Perché sempre in Francia. Sono cinquant’anni che la Francia è oggetto di attentati terroristici. I primi attacchi durante la guerra d’Algeria. Poi fu il turno di Carlos, Fatah, Gia algerino. Fino alla jihad targata Isis. Ma perché proprio Parigi? Perché sempre la Francia? Più di ogni altro paese europeo, l’ésagone è nel mirino del terrorismo globale per ragioni storiche, ma anche di politica estera. Dalla storia coloniale agli ultimi decenni di strategia geopolitica. Chiedendo agli abitanti di Parigi, dopo pochi minuti viene fuori il quadro attuale: la Francia si è trasformata nel simbolo dell’odio anti-occidentale con sacche di violenza nascosta da tempo.

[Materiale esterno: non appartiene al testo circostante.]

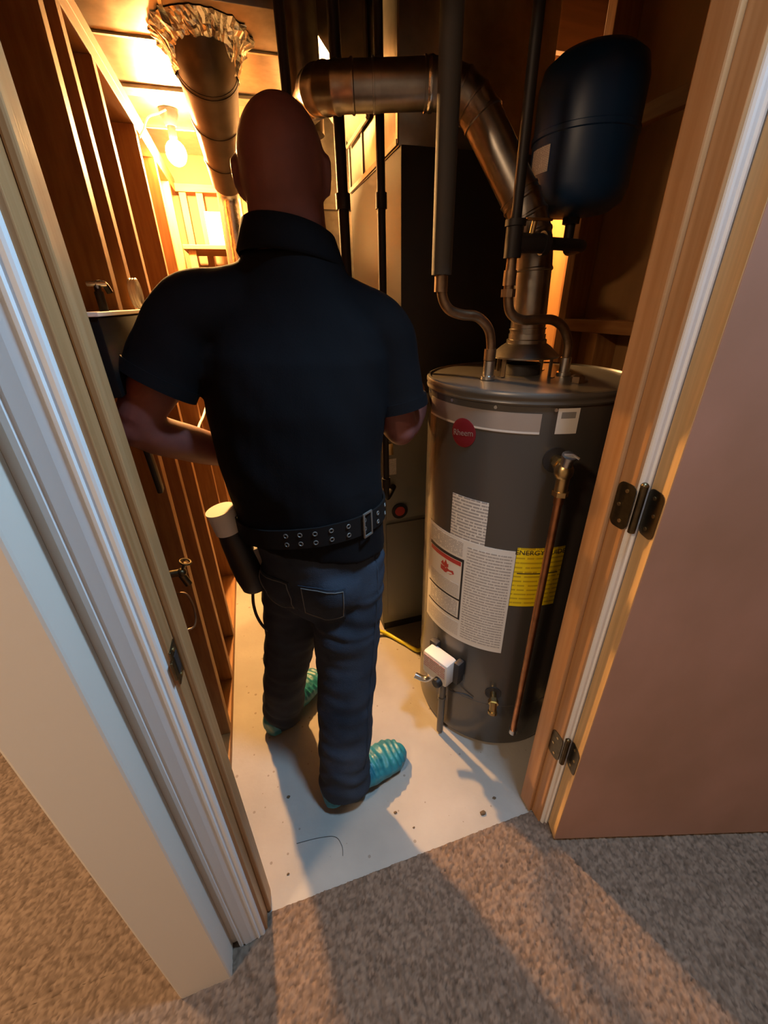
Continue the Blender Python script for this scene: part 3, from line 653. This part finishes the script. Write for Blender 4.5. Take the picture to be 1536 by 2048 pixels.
# round branch duct out of the trunk, with crumpled foil tape round the take-off
bd_ = thing('round_duct', (0, 2.2, 1.9), 'dark round duct with crumpled foil tape at its top elbow', 'duct')
DA, DB_ = V((0.001, 1.915, 2.085)), V((.010, 2.32, 1.868))
def dsec(t0, t1, ra, rb):
    a, b = DA.lerp(DB_, t0), DA.lerp(DB_, t1); d = (b-a).normalized(); bm = B()
    tube(bm, [a, a+d*.010, a+d*.0105, a+d*.018, a+d*.0185, b], [ra+.001, ra+.001, ra+.003, ra+.003, ra, rb], 36); obj('straight_section', bm, 'duct_dark', bd_, 40)
bm = B(); tube(bm, arc_path([V((0, 1.872, 2.1385)), V((0, 1.872, 2.105)), DA+(DB_-DA)*.06], .03, 6), .093, 36); obj('elbow', bm, 'duct_dark', bd_, 40)
dsec(0.02, .36, .094, .083); dsec(.36, .70, .082, .071); dsec(.70, 1.0, .070, .062)
bm = B(); tube(bm, arc_path([DB_, DB_+(DB_-DA).normalized()*.06, DB_+V((.0, .06, -.30))], .05), .052, 24); obj('lower_tail', bm, 'foil', bd_, 40)
bm = B(); n, k = 96, 14; L_ = []
for j in range(k):
    t = j/(k-1); row = []
    for i in range(n):
        a = 2*PI*i/n; nz = noise.noise(V((math.cos(a)*5, math.sin(a)*5, t*4+2)))*.03+noise.noise(V((math.cos(a)*16, math.sin(a)*16, t*9)))*.012
        rr = .098+(.050*(1-t)**2)+max(-.002, nz*(1.2-t)); z = 2.137-.080*t+noise.noise(V((math.cos(a)*9+4, math.sin(a)*9, t*3)))*.006*(1 if t > 0.05 else 0)
        row.append(bm.verts.new((rr*math.cos(a), 1.875+.055*t+rr*math.sin(a), z)))
    L_.append(row)
for a, b in zip(L_, L_[1:]):
    for i in range(n): bm.faces.new((a[i], a[(i+1) % n], b[(i+1) % n], b[i]))
obj('foil_tape_collar', bm, 'foil', bd_)

# ------------------------------------------------------------------ things on and near the left stud wall
sb = thing('wall_box', (-.25, 1.1, 1.25), 'shallow black metal box with a pale top on the left studs', 'box')
bm = B(); box(bm, -.2755, -.236, .86, 1.36, 1.252, 1.384, .003); obj('body', bm, 'matt_black', sb, 40)
bm = B(); box(bm, -.2755, -.233, .855, 1.365, 1.385, 1.392, .001); obj('pale_top', bm, 'paper_white', sb)
bm = B(); box(bm, -.2359, -.2350, 1.17, 1.174, 1.27, 1.36); obj('door_seam', bm, 'ink_grey', sb)
fa = thing('tap_fitting', (-.25, .98, 1.393), 'small dark tap fitting standing on the black wall box', 'tap')
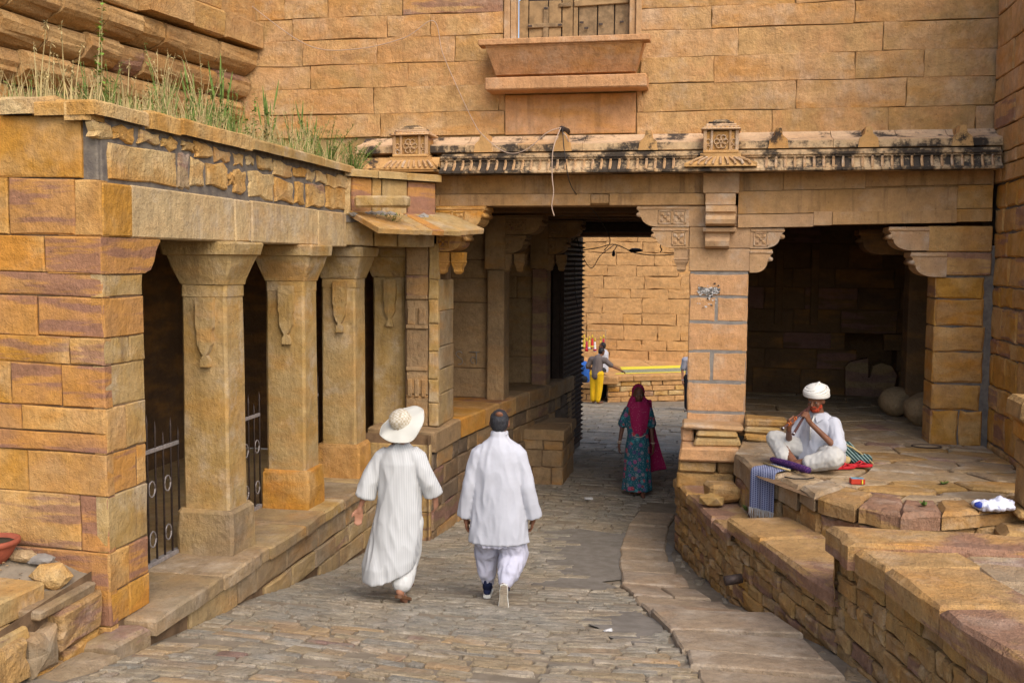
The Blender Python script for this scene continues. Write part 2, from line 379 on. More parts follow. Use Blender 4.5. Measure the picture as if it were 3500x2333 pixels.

Il sangue francese comincia a scorrere subito dopo il ’45. Il contesto è quello della guerra d’Algeria. In Francia vengono compiuti diversi attentati dell’Oas (Organisation de l’armée secrète), qui iniziano rappresaglie e violenze. Gli anni ‘70 sono stati contraddistinti dal terrorismo del Fronte Popolare per la Liberazione della Palestina (Fplp), fino ad arrivare nel 1982 alla bomba del Parigi-Tolosa. In quel periodo più che il Paese in sé, che offre rifugio a esuli di tutto il mondo, si vuole colpire l’appoggio della Francia ad Israele, ma anche il sionismo, il capitalismo e le lobby ebraiche. Poi la dottrina di Mitterand negli anni ’80, quella delle dissidenze in cambio della deposizione delle armi, gli eventi di accoglienza di terroristi negli anni ’70 e l’aver appoggiato in Europa e Medio Oriente fazioni, partiti rivoluzionari, guerriglie locali non hanno portato a niente di buono. Tutto questo si è trasformato nel tempo in un’arma a doppio taglio. E oggi, nel 2017, dopo le ferite dure da guarire di Charlie Hebdo e del Bataclan, la Francia è sempre più sospettosa, sempre più scontenta dell’Europa, sempre meno tollerante nei confronti dell’immigrazione. Sempre più inerme davanti agli attentati.